St. John of Damascus is a very important witness to early Islam. He was born into a priveleged family in Damascus (his grandfather had been the administrator of the city at the time the Muslims took it), and he grew up and served in the court of the caliph. He was entirely familiar with Islam (a name it did not yet possess, apparently), and thus what he has to say about it, and the context in which he places it, is of great historical importance. For one thing, this is a single chapter in his work “On Heresies,” part of his larger work, “The Fountain of Knowledge.” Thus, St. John did not consider Islam, as it was during his lifetime, to yet be a separate religion, but rather a Christian heresy. In any case, he mentions several suras of the Qur’an by name, and refers most interestingly to one which is no longer extant.

Read the text.

St. John is also the Church’s great defender of the use of images in worship. His Three Treatises on the Divine Images are passionate works, well grounded in Scripture, tradition, and common sense. An outstanding study of St. John’s life and work is Andrew Louth’s very recent St John Damascene: Tradition and Originality in Byzantine Theology. We cannot understand our own times if we don’t understand the ages that led us here. A far-sighted man, St. John wrote so that we would be able to understand our age, to live in it peacefully, and to evangelize. We have a duty to study St. John of Damascus, the “last of the Fathers.” Thanks, Kevin.

7 thoughts on “St. John of Damascus on Islam

  1. As always, you’re very welcome!

  2. Mike, thanks for the information. I knew that H. Belloc taught that Islam was a Christian heresy; I didn’t realize that St J D basically shared that opinion.

  3. Pauli:
    So did Dante and his contemporaries. I concour with their assessment.

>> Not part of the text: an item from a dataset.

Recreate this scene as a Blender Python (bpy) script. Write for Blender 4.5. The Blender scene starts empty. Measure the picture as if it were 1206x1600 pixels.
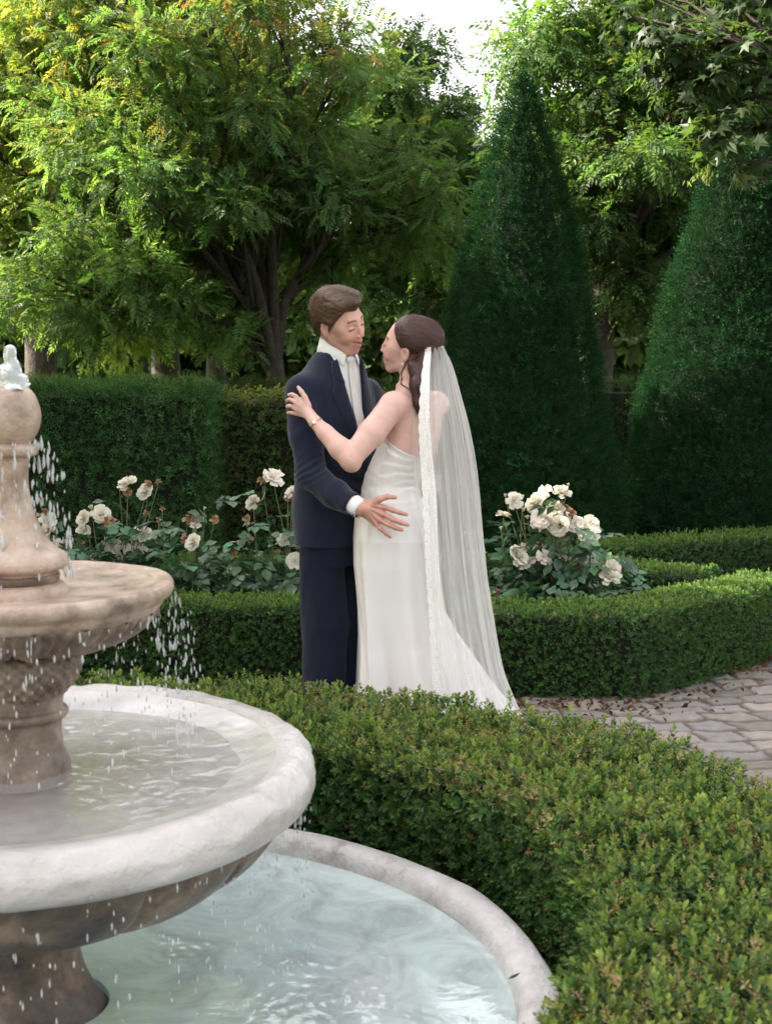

  4. are there other Christian writers of that period who wrote on/against Islam?

  5. I don’t recall any Christian writers on Islam of that specific time (early 700s), but that doesn’t mean there weren’t any. I have a niggling memory of some Armenian writers. There are plenty earlier (St Sophronios of Jerusalem, who had to turn the city over to the Arabs). But none came from such a background at St John, from the very center of the action, so to speak, in a period before Islam became what it is today. His witness is invaluable.

    A valuable work in this regard, which presents a history of Islam based on non-Muslim accounts, is Hagarism: The Making of the Islamic World by Patricia Crone and Michael Cook (Cambridge University Press, 1980). While their conclusions and revision of Islamic history may go a bit too far, they do collect all the earliest testimonies to the rise of the Arabs as an invading/imperialist power. It’s worth the price of admission just for that.

  6. Yikes! I only just looked at the price on the used copies! Find it in a library. The book is short and by no means should anyone pay that much money for it.

  7. Yeah, I was wondering if you really, really meant to say “worth the price of admission”!